**Exercise details**.
Extract the full set of records that follows, word for word.

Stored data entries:
Begin

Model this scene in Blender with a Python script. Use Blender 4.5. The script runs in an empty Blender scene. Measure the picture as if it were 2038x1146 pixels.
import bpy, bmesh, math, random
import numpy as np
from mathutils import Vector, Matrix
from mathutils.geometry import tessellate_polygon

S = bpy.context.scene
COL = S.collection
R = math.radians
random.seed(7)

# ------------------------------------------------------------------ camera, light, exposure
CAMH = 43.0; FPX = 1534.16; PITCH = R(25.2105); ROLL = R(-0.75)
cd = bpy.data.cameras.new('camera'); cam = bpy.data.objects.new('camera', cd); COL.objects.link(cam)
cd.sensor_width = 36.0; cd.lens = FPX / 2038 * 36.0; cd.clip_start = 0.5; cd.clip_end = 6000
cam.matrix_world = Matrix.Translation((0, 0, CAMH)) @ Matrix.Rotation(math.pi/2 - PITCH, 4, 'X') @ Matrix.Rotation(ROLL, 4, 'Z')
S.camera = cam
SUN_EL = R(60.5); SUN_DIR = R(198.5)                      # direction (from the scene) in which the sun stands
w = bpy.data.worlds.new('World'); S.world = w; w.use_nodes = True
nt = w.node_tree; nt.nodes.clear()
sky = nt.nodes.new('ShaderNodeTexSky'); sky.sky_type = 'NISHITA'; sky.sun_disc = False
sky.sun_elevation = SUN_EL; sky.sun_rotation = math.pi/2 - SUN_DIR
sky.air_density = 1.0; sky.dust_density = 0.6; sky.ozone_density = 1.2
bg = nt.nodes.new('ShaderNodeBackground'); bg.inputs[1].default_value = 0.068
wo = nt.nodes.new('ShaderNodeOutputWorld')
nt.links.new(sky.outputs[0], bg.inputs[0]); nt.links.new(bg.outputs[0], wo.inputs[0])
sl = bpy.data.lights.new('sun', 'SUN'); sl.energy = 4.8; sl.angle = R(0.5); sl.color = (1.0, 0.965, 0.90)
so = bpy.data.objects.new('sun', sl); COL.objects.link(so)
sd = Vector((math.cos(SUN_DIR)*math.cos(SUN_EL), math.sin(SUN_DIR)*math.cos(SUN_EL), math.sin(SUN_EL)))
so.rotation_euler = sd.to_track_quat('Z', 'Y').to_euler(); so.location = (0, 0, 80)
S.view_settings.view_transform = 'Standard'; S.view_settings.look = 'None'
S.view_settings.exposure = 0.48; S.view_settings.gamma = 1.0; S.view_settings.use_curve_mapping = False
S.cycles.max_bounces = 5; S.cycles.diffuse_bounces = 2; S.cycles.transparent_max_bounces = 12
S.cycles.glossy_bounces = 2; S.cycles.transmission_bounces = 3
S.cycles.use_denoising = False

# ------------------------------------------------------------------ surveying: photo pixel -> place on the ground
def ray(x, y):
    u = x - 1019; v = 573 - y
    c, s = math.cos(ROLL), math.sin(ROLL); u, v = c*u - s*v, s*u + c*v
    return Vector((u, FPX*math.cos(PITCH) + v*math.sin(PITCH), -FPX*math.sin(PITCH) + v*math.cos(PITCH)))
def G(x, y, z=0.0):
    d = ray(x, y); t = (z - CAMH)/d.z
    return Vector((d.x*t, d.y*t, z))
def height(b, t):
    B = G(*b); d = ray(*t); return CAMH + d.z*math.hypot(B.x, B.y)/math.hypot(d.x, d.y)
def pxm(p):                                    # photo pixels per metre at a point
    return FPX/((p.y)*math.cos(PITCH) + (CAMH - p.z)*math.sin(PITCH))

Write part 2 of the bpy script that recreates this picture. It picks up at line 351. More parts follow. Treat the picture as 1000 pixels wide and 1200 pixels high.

End

**The output**.
Model this scene in Blender with a Python script. Use Blender 4.5. The script runs in an empty Blender scene. Measure the picture as if it were 2038x1146 pixels.
import bpy, bmesh, math, random
import numpy as np
from mathutils import Vector, Matrix
from mathutils.geometry import tessellate_polygon

S = bpy.context.scene
COL = S.collection
R = math.radians
random.seed(7)

# ------------------------------------------------------------------ camera, light, exposure
CAMH = 43.0; FPX = 1534.16; PITCH = R(25.2105); ROLL = R(-0.75)
cd = bpy.data.cameras.new('camera'); cam = bpy.data.objects.new('camera', cd); COL.objects.link(cam)
cd.sensor_width = 36.0; cd.lens = FPX / 2038 * 36.0; cd.clip_start = 0.5; cd.clip_end = 6000
cam.matrix_world = Matrix.Translation((0, 0, CAMH)) @ Matrix.Rotation(math.pi/2 - PITCH, 4, 'X') @ Matrix.Rotation(ROLL, 4, 'Z')
S.camera = cam
SUN_EL = R(60.5); SUN_DIR = R(198.5)                      # direction (from the scene) in which the sun stands
w = bpy.data.worlds.new('World'); S.world = w; w.use_nodes = True
nt = w.node_tree; nt.nodes.clear()
sky = nt.nodes.new('ShaderNodeTexSky'); sky.sky_type = 'NISHITA'; sky.sun_disc = False
sky.sun_elevation = SUN_EL; sky.sun_rotation = math.pi/2 - SUN_DIR
sky.air_density = 1.0; sky.dust_density = 0.6; sky.ozone_density = 1.2
bg = nt.nodes.new('ShaderNodeBackground'); bg.inputs[1].default_value = 0.068
wo = nt.nodes.new('ShaderNodeOutputWorld')
nt.links.new(sky.outputs[0], bg.inputs[0]); nt.links.new(bg.outputs[0], wo.inputs[0])
sl = bpy.data.lights.new('sun', 'SUN'); sl.energy = 4.8; sl.angle = R(0.5); sl.color = (1.0, 0.965, 0.90)
so = bpy.data.objects.new('sun', sl); COL.objects.link(so)
sd = Vector((math.cos(SUN_DIR)*math.cos(SUN_EL), math.sin(SUN_DIR)*math.cos(SUN_EL), math.sin(SUN_EL)))
so.rotation_euler = sd.to_track_quat('Z', 'Y').to_euler(); so.location = (0, 0, 80)
S.view_settings.view_transform = 'Standard'; S.view_settings.look = 'None'
S.view_settings.exposure = 0.48; S.view_settings.gamma = 1.0; S.view_settings.use_curve_mapping = False
S.cycles.max_bounces = 5; S.cycles.diffuse_bounces = 2; S.cycles.transparent_max_bounces = 12
S.cycles.glossy_bounces = 2; S.cycles.transmission_bounces = 3
S.cycles.use_denoising = False

# ------------------------------------------------------------------ surveying: photo pixel -> place on the ground
def ray(x, y):
    u = x - 1019; v = 573 - y
    c, s = math.cos(ROLL), math.sin(ROLL); u, v = c*u - s*v, s*u + c*v
    return Vector((u, FPX*math.cos(PITCH) + v*math.sin(PITCH), -FPX*math.sin(PITCH) + v*math.cos(PITCH)))
def G(x, y, z=0.0):
    d = ray(x, y); t = (z - CAMH)/d.z
    return Vector((d.x*t, d.y*t, z))
def height(b, t):
    B = G(*b); d = ray(*t); return CAMH + d.z*math.hypot(B.x, B.y)/math.hypot(d.x, d.y)
def pxm(p):                                    # photo pixels per metre at a point
    return FPX/((p.y)*math.cos(PITCH) + (CAMH - p.z)*math.sin(PITCH))

Write part 2 of the bpy script that recreates this picture. It picks up at line 351. More parts follow. Treat the picture as 1000 pixels wide and 1200 pixels high.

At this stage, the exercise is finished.